Image Source : The Financial World
The Reserve Bank of India’s (RBI) latest surplus transfer has provided a significant fiscal cushion for the government, offering an additional Rs 70,000 crore in spending flexibility for FY26. This unexpected windfall stems from the RBI’s record dividend payout of Rs 2.69 lakh crore, surpassing budget estimates and creating new opportunities for economic management.
Key Developments
- The RBI’s dividend transfer marks a 27.4% increase from the previous year, driven by strong foreign exchange gains and rising interest income.

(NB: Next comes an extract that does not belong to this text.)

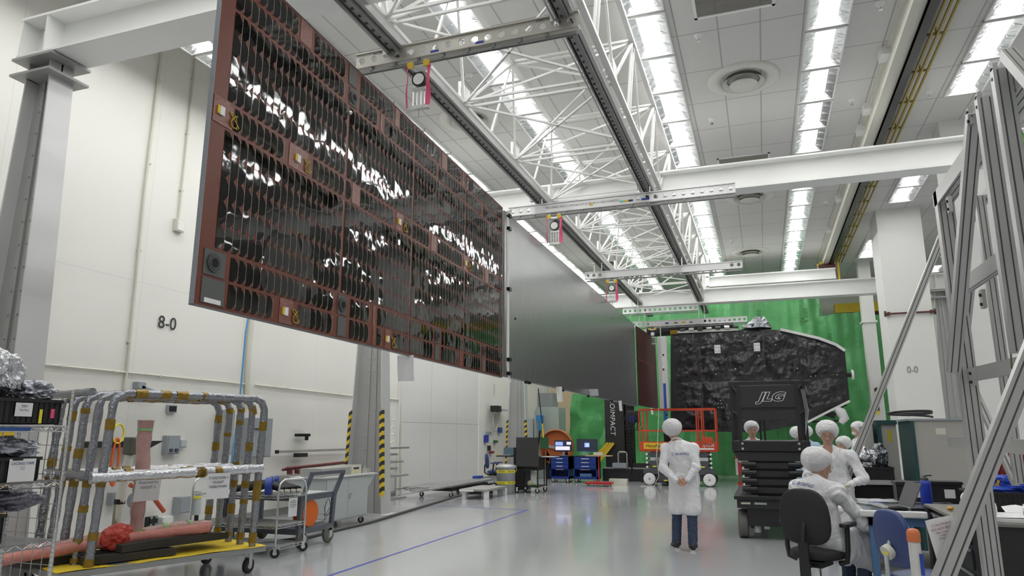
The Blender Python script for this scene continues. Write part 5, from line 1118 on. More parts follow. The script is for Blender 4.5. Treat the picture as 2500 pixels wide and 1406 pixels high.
# ---------------------------------------------------------------- orange scissor lift
OR = P('lift orange red', (.56, .06, .02), .42); LG = P('lift dark grey', (.075, .08, .09), .5)
t = thing('orange_scissor_lift', 'orange and dark grey scissor lift with white wheels below the satellite', 'scissor lift', (-2.64, 23.85, 0))
W0, W1 = -1.20, 1.20
for y in (-.38, .38):
    for z in (2.40, 1.72): part(t, 'guard_rail', MB().bar((W0, y, z), (W1, y, z), .045, .05), OR)
    for x in (W0, W0+.14, .62, .78, W1): part(t, 'guard_post', MB().bar((x, y, 1.10), (x, y, 2.395), .038, .038), OR)
    part(t, 'toe_panel', MB().b2((W0, y-.02, 1.10), (W1, y+.02, 1.37)), OR)
for x in (W0, W1):
    for z in (2.40, 1.72): part(t, 'end_rail', MB().bar((x, -.36, z), (x, .36, z), .042), OR)
part(t, 'platform', MB().b2((W0, -.38, 1.06), (W1, .38, 1.12)), OR); part(t, 'control_box', MB().box((.92, -.42, 1.42), (.35, .1, .2)), OR, .01)
part(t, 'yellow_label', MB().b2((-1.08, -.405, 1.14), (-.22, -.40, 1.34)), P('label yellow', (.75, .48, .02), .5)); text(t, 0, 'lettering', 'HercRentals', .15, (-.65, -.408, 1.24), (math.pi/2, 0, 0), INK, .001, shear=.2)
text(t, 0, 'lettering', 'SJ3226', .15, (.95, -.405, 1.27), (math.pi/2, 0, 0), PAPER, .001, sx=.9); part(t, 'white_strip', MB().b2((.65, -.405, 1.13), (1.12, -.40, 1.18)), PAPER)
for k in range(4):
    z = .55+k*.135; part(t, 'scissor_arm', MB().prism([(-.98, z), (-.86, z-.05), (.86, z-.05), (.98, z), (.98, z+.05), (.86, z+.1), (-.86, z+.1), (-.98, z+.05)], -.34, -.24), LG, .006); part(t, 'scissor_arm', MB().b2((-.95, .24, z-.04), (.95, .34, z+.09)), LG)
    for s in (-1, 1): part(t, 'pivot_pin', MB().cyl((s*1.0, -.36, z+.03), (s*1.0, -.34, z+.03), .035), PAPER)
part(t, 'chassis', MB().b2((-1.08, -.33, .16), (1.08, .33, .50)), LG, .01); part(t, 'side_pod', MB().b2((-.62, -.40, .13), (.62, -.33, .55)).b2((-1.12, -.42, .36), (1.12, -.33, .52)), LG, .006)
for k in range(7): part(t, 'yellow_dash', MB().box((-.75+k*.25, -.425, .60), (.12, .004, .04)), HYEL)
for k in range(4): part(t, 'yellow_dash', MB().box((-.42+k*.25, -.405, .17), (.12, .004, .04)), HYEL)
part(t, 'logo_plate', MB().b2((-.9, -.345, .78), (-.72, -.342, .88)).b2((.66, -.345, .78), (.92, -.342, .88)), LGREY); text(t, 0, 'lettering', 'SKYJACK', .14, (-.38, -.345, .82), (math.pi/2, 0, 0), PAPER, .001)
part(t, 'white_placard', MB().b2((-.5, -.345, .98), (-.3, -.342, 1.08)), PAPER); part(t, 'yellow_corner', MB().b2((-.12, -.41, .25), (.0, -.405, .42)), HYEL)
for x in (-.93, .93):
    for y in (-.36, .36):
        w_ = part(t, 'wheel', MB().cyl((x, y-.06, .21), (x, y+.06, .21), .21, n=32), DARK); s = -1 if y < 0 else 1
        MB().lathe([(.19, 0), (.185, .01), (.05, -.01), (.0, -.01)], (x, y+s*.062, .21), 28, 'Y').cyl((x, y+s*.05, .21), (x, y+s*.066, .21), .185, n=28).build('white_wheel_disc', PAPER, w_)
        MB().cyl((x, y+s*.066, .21), (x, y+s*.08, .21), .035, n=12).build('hub', GREYP, w_)
one('hanging_cable', MB().tube([(-3.17, 23.3, 2.45), (-3.2, 23.3, 1.9), (-3.26, 23.32, 1.3), (-3.3, 23.3, .9), (-3.25, 23.3, .3), (-3.4, 23.25, .01), (-3.8, 23.1, .01)], .012, 6), CREAM, 'thin cream cable hanging in front of the orange lift', 'cable')
one('red_post', MB().b2((-.92, 24.6, 0), (-.78, 24.74, .08)).b2((-.95, 24.6, .35), (-.75, 24.75, 1.02)).b2((-.87, 24.65, .05), (-.83, 24.7, .4)), P('bright red', (.45, .02, .02), .4), 'short red post standing right of the orange lift', 'post')
# ---------------------------------------------------------------- black scissor lift
t = thing('black_scissor_lift', 'black scissor lift with white outlined lettering on its platform panel', 'scissor lift', (.08, 12.1, 0))
JB = P('lift black', (.016, .016, .017), .38); JD = P('lift black panel', (.024, .025, .028), .5)
A0, A1, D = -.555, .555, 2.2
for x in (A0, A1):
    for y in (0, .75, 1.5, D): part(t, 'guard_post', MB().bar((x, y, 1.5), (x, y, 2.405), .036), JB)
    for z in (2.41, 1.98): part(t, 'side_rail', MB().bar((x, 0, z), (x, D, z), .04), JB)
    part(t, 'inner_post', MB().bar((x*.80, -.022, 1.5), (x*.80, -.022, 2.40), .055), JB)
for z in (2.41, 2.0): part(t, 'end_rail', MB().bar((A0-.024, 0, z), (A1+.024, 0, z), .050, .054), JB); part(t, 'end_rail', MB().bar((A0, D, z), (A1, D, z), .04), JB)
part(t, 'name_panel', MB().b2((-.42, -.04, 2.02), (.42, -.02, 2.37)), JD, .004); part(t, 'lower_panel', MB().b2((-.42, -.04, 1.83), (.44, -.02, 1.97)), JD)
# outlined slanted letters: pale outline behind, dark letter in front
for off, m, sc in ((0, PAPER, 1.0), (-.0012, JD, .0)):
    tx = text(t, 0, 'logo_outline' if not off else 'logo_fill', 'JLG', .185, (.05, -.0415+off, 2.185), (math.pi/2, 0, 0), m, .0004, shear=.35, sx=1.35)
    # grow or keep the glyph outline
    if not off:
        me = tx.data; import bmesh
        cu = bpy.data.curves.new('g', 'FONT'); cu.body = 'JLG'; cu.size = .185; cu.shear = .35; cu.extrude = .0004; cu.offset = .013; cu.align_x = 'CENTER'; cu.align_y = 'CENTER'
        oo = bpy.data.objects.new('g', cu); COL.objects.link(oo); nm = bpy.data.meshes.new_from_object(oo.evaluated_get(bpy.context.evaluated_depsgraph_get())); bpy.data.objects.remove(oo)
        nm.materials.clear(); nm.materials.append(PAPER); tx.data = nm
    else:
        cu = bpy.data.curves.new('g', 'FONT'); cu.body = 'JLG'; cu.size = .185; cu.shear = .35; cu.extrude = .0004; cu.offset = .006; cu.align_x = 'CENTER'; cu.align_y = 'CENTER'
        oo = bpy.data.objects.new('g', cu); COL.objects.link(oo); nm = bpy.data.meshes.new_from_object(oo.evaluated_get(bpy.context.evaluated_depsgraph_get())); bpy.data.objects.remove(oo)
        nm.materials.clear(); nm.materials.append(JD); tx.data = nm
for x in (-.14, -.07): part(t, 'gate_post', MB().bar((x, 1.2, 1.5), (x, 1.2, 1.95), .03), JB)
part(t, 'platform_box', MB().b2((A0-.03, -.05, 1.34), (A1+.03, D, 1.50)), JB, .006); part(t, 'lower_box', MB().prism([(A0-.02, 1.33), (A1+.02, 1.33), (A1-.06, 1.19), (A0+.06, 1.19)], -.02, D), JD)
for x in (-.42, .42):
    for z in (1.38, 1.46): part(t, 'bolt_head', MB().cyl((x, -.06, z), (x, -.05, z), .018), ALU)
part(t, 'inner_stack', MB().b2((-.34, .1, .62), (.34, D-.2, 1.18)), JB)
for k in range(5):
    z = 1.12-k*.125
    part(t, 'scissor_cross_tube', MB().bar((-.42, .05, z), (.42, .05, z), .10, .085), JD)
    for s in (-1, 1): part(t, 'scissor_arm', MB().b2((s*.30-.06, -.02, z-.05), (s*.30+.06, D-.1, z+.05)), JB, .004); part(t, 'pivot_tube', MB().cyl((s*.24, -.05, z+.02), (s*.46, -.05, z+.02), .04, n=12), JB)
    part(t, 'arm_end_plate', MB().b2((-.42, -.03, z-.055), (-.36, .0, z+.055)), JB)
part(t, 'chassis', MB().b2((-.42, .0, .20), (.42, D, .55)), JB, .01); part(t, 'chassis_lip', MB().b2((-.60, -.10, .60), (.60, D+.05, .66)), JB, .01); part(t, 'base_plate', MB().b2((-.56, -.05, .47), (.56, D, .60)), JD)
part(t, 'pale_strip', MB().b2((-.5, -.055, .53), (-.36, -.05, .56)), CREAM); part(t, 'pale_strip', MB().b2((-.30, -.055, .53), (-.12, -.05, .56)), LGREY)
for x in (-.49, .49):
    for y in (.22, 1.85):
        w_ = part(t, 'wheel', MB().lathe([(.12, -.07), (.20, -.075), (.215, -.055), (.215, .055), (.20, .075), (.12, .07)], (x, y, .215), 30, 'X'), P('grey solid tyre', (.14, .14, .13), .6)); MB().cyl((x-.05, y, .215), (x+.05, y, .215), .13, n=20).build('hub', GREYP, w_)
    part(t, 'steer_fork', MB().b2((x*.72-.03, .12, .15), (x*.72+.03, .32, .55)), JB); part(t, 'axle', MB().cyl((x*.35, .22, .215), (x, .22, .215), .045), GREYP)
part(t, 'drive_motor', MB().cyl((-.28, .1, .24), (-.28, .1, .10), .05).cyl((-.18, .08, .2), (-.1, .08, .2), .05), LGREY); part(t, 'white_document_box', MB().b2((-.56, .3, .95), (-.52, .5, 1.2)), PAPER)
for k in range(3): part(t, 'control_cable', MB().tube([(A1-.04+.02*k, -.03, 2.3), (A1+.02*k, -.05, 1.95), (A1-.03, -.04, 1.6)], .005, 5), GREYP)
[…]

- India’s foreign exchange reserves peaked at USD 704 billion in September 2024, enabling the central bank to stabilize the rupee through large-scale dollar sales.
- The RBI has prudently increased its Contingent Risk Buffer (CRB) to 7.5% of its balance sheet, ensuring financial stability while maintaining a generous dividend payout.
Fiscal Implications
- The Union Budget 2025-26 had anticipated Rs 2.56 lakh crore in dividends from the RBI and public sector financial institutions. With the RBI alone exceeding this estimate, the fiscal deficit could ease by 20 to 30 basis points, potentially bringing it down to around 4.2% of GDP.
- Alternatively, the government could utilize the surplus for additional spending, boosting infrastructure, welfare programs, or economic stimulus measures.
Liquidity and Market Impact
- The RBI’s surplus was influenced by its liquidity adjustment facility operations, which shifted from absorption mode in mid-December 2024 to injection mode by March 2025.
- Durable liquidity is expected to remain in surplus throughout FY26, supported by continued open market operations, balance of payments surplus, and the dividend itself.
- Liquidity metrics indicate a core liquidity surplus of Rs 4.9 lakh crore by the end of May 2025, bolstered by the dividend and currency withdrawals.